The work took Armstrong to New York, Washington and Philadelphia last week and will see him visit Florida next week. He spends about half his time on the road and is in constant contact with Yzerman to discuss players and potential coaches.

Armstrong worked as a special adviser to Yzerman on the team that won gold last year in Moscow. The two had never met prior to that experience but Armstrong found it easy because it was just like working under his former boss.

"He reminds me a lot of working for Bob Gainey," said Armstrong. "Very understated, very quiet, but very firm. He has a great understanding of the game and even probably a better understanding of team.

"Working with Gainey and watching him put together that Minnesota/Dallas team - the values that he put into a team - I see a lot of those same characteristics in Steve."

The 43-year-old Armstrong spent 17 years in the Stars organization prior to being fired in November. All that experience taught him that the job of an assistant is to provide the GM with the information he needs to make decisions.

Even still, Yzerman also asks for Armstrong's opinion on matters pertaining to the Canadian team.
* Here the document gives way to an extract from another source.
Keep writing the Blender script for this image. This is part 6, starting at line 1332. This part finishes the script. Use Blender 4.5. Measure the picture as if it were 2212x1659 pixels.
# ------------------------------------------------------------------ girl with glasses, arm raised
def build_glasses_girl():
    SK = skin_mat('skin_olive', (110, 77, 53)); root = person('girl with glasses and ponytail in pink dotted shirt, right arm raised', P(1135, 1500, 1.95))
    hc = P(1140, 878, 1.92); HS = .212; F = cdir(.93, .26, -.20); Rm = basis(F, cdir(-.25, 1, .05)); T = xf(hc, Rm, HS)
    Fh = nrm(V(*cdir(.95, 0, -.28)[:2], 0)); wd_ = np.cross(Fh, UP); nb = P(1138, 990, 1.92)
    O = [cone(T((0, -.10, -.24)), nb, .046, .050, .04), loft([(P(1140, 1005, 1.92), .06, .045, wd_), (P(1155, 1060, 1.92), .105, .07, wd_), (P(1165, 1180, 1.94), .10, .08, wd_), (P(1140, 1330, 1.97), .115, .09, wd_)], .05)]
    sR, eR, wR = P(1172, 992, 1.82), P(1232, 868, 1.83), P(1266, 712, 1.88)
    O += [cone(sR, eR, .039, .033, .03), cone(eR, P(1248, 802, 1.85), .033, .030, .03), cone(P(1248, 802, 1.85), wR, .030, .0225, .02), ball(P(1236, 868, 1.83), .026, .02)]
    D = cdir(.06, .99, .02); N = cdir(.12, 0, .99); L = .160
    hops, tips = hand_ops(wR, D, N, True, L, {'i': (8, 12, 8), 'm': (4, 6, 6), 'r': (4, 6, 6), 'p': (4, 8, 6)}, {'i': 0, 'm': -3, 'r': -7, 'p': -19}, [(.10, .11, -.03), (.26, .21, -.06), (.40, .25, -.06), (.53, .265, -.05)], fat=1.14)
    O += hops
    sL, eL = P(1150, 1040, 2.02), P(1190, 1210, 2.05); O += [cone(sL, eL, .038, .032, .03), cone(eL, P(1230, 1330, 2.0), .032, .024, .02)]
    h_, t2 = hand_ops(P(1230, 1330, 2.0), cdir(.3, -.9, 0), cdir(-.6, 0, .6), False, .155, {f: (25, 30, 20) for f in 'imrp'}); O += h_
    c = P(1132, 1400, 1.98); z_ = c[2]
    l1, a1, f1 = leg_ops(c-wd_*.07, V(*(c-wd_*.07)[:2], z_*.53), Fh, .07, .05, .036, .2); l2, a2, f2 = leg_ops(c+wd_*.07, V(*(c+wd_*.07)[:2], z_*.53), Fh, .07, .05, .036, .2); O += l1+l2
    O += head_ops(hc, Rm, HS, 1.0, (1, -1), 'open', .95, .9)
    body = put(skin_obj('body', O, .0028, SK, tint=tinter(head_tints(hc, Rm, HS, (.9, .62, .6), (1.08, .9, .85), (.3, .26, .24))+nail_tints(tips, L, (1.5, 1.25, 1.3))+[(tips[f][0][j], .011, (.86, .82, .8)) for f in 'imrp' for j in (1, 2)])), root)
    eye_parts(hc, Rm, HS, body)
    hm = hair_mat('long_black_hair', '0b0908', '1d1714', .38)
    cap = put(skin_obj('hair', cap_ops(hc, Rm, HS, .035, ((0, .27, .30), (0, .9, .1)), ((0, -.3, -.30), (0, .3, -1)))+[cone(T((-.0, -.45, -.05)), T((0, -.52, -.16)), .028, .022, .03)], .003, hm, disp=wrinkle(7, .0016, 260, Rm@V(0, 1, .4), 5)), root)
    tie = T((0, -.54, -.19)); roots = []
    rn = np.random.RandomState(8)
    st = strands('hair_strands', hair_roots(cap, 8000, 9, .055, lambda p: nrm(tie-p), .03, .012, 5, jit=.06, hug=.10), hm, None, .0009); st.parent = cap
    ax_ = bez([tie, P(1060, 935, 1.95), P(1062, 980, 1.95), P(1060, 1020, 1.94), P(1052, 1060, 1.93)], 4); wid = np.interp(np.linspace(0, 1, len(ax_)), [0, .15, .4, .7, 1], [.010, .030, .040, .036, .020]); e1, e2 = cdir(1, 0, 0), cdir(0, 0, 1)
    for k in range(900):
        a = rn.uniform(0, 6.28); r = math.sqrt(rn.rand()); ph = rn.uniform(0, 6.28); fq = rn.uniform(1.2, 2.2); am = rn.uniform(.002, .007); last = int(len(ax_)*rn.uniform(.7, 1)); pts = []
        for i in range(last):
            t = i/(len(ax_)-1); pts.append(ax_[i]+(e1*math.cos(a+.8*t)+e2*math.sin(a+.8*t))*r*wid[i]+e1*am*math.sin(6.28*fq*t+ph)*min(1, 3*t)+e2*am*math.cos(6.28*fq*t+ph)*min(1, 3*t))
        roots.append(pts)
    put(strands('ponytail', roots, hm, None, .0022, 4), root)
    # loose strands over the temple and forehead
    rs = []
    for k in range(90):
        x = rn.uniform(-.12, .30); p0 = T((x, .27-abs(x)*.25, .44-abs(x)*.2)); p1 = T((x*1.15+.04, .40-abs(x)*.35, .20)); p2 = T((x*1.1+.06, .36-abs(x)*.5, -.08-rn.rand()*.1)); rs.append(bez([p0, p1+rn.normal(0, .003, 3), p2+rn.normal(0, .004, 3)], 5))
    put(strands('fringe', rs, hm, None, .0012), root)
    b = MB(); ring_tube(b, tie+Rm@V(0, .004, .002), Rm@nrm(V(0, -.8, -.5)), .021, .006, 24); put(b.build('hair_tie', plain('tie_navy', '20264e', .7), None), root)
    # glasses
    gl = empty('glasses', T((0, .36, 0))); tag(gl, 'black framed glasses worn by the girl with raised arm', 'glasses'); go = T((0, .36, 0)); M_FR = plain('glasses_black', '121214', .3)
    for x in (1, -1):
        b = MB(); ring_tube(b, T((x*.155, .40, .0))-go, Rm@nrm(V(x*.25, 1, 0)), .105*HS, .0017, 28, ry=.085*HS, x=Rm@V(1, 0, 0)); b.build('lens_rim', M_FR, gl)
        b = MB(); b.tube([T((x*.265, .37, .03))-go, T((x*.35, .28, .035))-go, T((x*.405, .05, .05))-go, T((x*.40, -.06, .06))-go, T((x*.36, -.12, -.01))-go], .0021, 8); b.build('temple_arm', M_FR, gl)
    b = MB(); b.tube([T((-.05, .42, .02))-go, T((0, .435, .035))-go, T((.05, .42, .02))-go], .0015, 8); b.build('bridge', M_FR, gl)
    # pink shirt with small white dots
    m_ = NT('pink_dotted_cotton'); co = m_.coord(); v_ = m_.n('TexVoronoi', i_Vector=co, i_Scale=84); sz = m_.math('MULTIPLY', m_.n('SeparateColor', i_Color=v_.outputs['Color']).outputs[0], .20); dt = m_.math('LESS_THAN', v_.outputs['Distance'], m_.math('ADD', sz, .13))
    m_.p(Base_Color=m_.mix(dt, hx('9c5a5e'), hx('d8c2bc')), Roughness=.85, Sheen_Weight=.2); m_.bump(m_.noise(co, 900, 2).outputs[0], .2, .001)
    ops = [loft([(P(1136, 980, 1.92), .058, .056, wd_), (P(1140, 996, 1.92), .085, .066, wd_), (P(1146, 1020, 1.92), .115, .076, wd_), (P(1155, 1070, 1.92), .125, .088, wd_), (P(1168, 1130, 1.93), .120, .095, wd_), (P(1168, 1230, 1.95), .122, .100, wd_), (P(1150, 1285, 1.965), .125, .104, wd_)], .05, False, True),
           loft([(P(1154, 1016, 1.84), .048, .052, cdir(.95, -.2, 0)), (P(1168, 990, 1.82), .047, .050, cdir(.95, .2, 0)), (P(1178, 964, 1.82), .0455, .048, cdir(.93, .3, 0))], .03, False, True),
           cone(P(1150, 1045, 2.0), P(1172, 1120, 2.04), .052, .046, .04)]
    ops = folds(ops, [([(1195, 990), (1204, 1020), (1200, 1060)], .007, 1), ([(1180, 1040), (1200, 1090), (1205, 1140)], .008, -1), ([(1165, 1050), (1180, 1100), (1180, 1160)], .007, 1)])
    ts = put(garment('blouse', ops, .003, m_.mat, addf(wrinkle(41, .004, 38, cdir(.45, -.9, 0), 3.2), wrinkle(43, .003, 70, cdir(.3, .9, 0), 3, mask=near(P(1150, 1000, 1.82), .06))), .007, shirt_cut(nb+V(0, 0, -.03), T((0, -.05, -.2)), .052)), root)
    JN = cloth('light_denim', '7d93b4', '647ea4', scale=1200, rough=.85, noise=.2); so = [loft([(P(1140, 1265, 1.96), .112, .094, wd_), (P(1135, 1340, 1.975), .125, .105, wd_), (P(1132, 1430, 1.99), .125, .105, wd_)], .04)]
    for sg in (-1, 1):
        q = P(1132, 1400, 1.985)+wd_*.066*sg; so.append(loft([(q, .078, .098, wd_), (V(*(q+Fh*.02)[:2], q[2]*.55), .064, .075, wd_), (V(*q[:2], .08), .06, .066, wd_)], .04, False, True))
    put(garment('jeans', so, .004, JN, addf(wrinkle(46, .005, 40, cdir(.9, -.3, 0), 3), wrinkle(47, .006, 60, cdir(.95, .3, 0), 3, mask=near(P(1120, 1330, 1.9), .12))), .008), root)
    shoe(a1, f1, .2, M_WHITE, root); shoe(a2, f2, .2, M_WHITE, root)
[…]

Working with one of the greatest NHLers of all-time has been an enjoyable experience.

"There's no ego," said Armstrong. "I think you're always waiting for someone of that stature to flex their muscle. And he never did that and hasn't done that in all the time I've worked with him.

"He's very strong but he's very thoughtful when taking people's opinions. He really listens to what you say and then evaluates it."

The management team is heavily involved in planning right now.

The first round of the NHL playoffs should be pretty much finished by the time Canada opens training camp April 24 in Quebec City. The team plays its first game of the tournament May 2 in Halifax.

That gives them more time and a wider pool of players to choose from than in years past. They won't talk to anyone until NHL teams start getting officially eliminated from post-season contention.

"We're very respectful of where the players focus should be and will be," said Armstrong. "Hockey Canada's never wanted to contact players directly that still mathematically have a fighting chance.

"With the tournament not being until May, we have a lot of time. We're doing our work behind the scenes."

Armstrong and Yzerman each have last year's experience to draw on. That undefeated team featured some stars in Rick Nash and Eric Staal but also included role players like Jason Chimera, Jamal Mayers and Mike Commodore.

Selecting the Canadian team isn't as easy as simply asking the best available players. One thing Armstrong noticed is how many players have undisclosed injuries that aren't released until the end of the playoffs.

That happened a year ago with Sidney Crosby, who Hockey Canada coveted before finding out he had a broken foot.

"We don't know those things so you have your 'A' list and then you have your secondary list," said Armstrong. "What you want to try and do is be as prepared as possible for whatever roadblocks may come up."

With the tournament being held in Canada for the first time ever, it's hard to imagine that there will be as many roadblocks as in the past.

It will be difficult for players to turn down an invitation this year.

"The players should be excited to play on home soil in front of Canadian fans," said Armstrong. "A lot of players that Steve is going to talk to are going to be potential players for the 2010 Olympics.

"There's no better time to put your best foot forward than right now and start impressing Hockey Canada."